Carlo Davis at The Hudson Reporter reports on the Third Annual New Jersey Gold Coast and Spring Multifamily Summit.
Developers search for new opportunities in the Gold Coast, the 19-mile stretch of New Jersey from the Bayonne Bridge to the George Washington Bridge, they are seeing their target market of renters broaden beyond the 25 to 35-year-old millennials that were once the primary focus.
The future of development in Hudson County was the topic of discussion at the Third Annual New Jersey Gold Coast and Spring Multifamily Summit, held on March 5 at Maritime Parc in Jersey City.
Jose Cruz, the senior managing director of commercial realty group HFF, L.P., said more young renters are now interested in staying on the Gold Coast, even to raise their families.
“It used to be you graduated college,” said Cruz, “went to Hoboken, you met a significant other, maybe moved up the coast to Weehawken or North Bergen, had your first child, came to Edgewater, then you go west to Morris County or Somerset County and buy your house. Today, you’re seeing that demographic stay, and either stay in Hoboken or stay along the water.”
“We’ve had to adjust the way we design our products to address that broad spectrum of renter,” said Richard Murphy, a managing director at Mill Creek Residential Trust, LLC. “We see that in how we lay out our buildings [and] the amenity packages that we have.”
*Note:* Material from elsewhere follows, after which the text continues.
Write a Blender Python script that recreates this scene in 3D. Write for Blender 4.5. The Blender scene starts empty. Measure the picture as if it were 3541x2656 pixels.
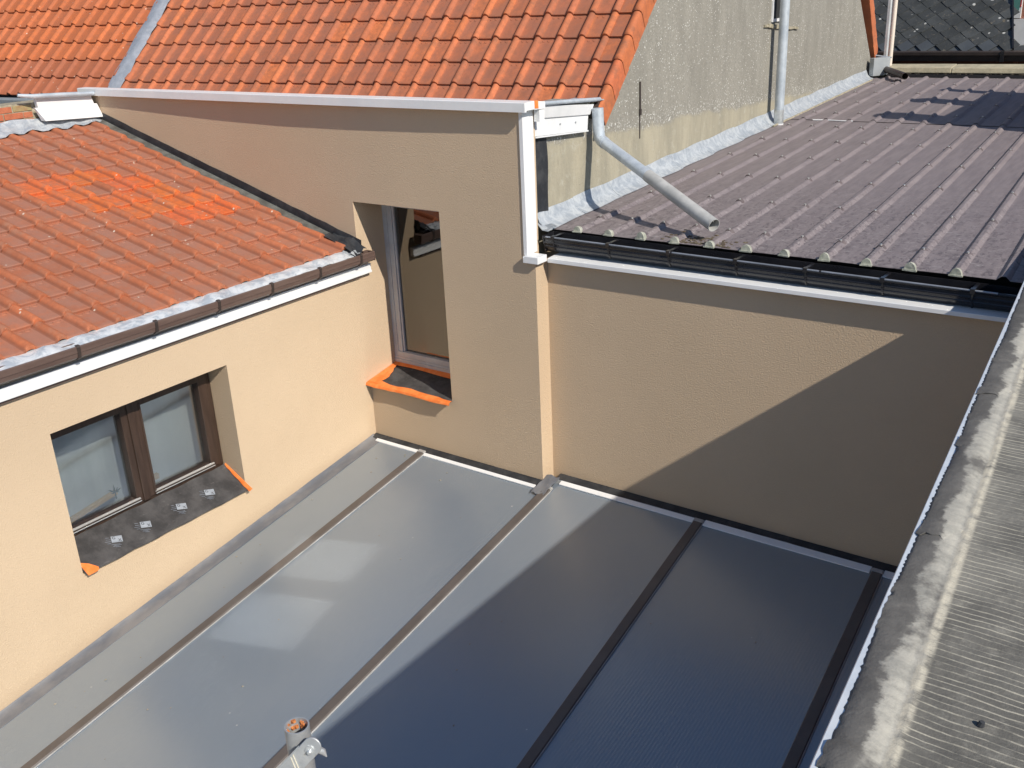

Gabriel Shiff, an executive vice president at Roseland Property, said his company’s apartment buildings in Weehawken and West New York featured amenities like pools and playrooms to attract and retain these young families.
Amenity packages are becoming more important than apartments themselves in attracting millennials, according to AvalonBay Vice President Patrick Gniadek.
“They’re changing and becoming more specialized,” said Gniadek. “I’ve been in the industry for a long time and we never thought of bike repair rooms or vending machines that sold spare tires or spare parts for bicycles or dog stations.”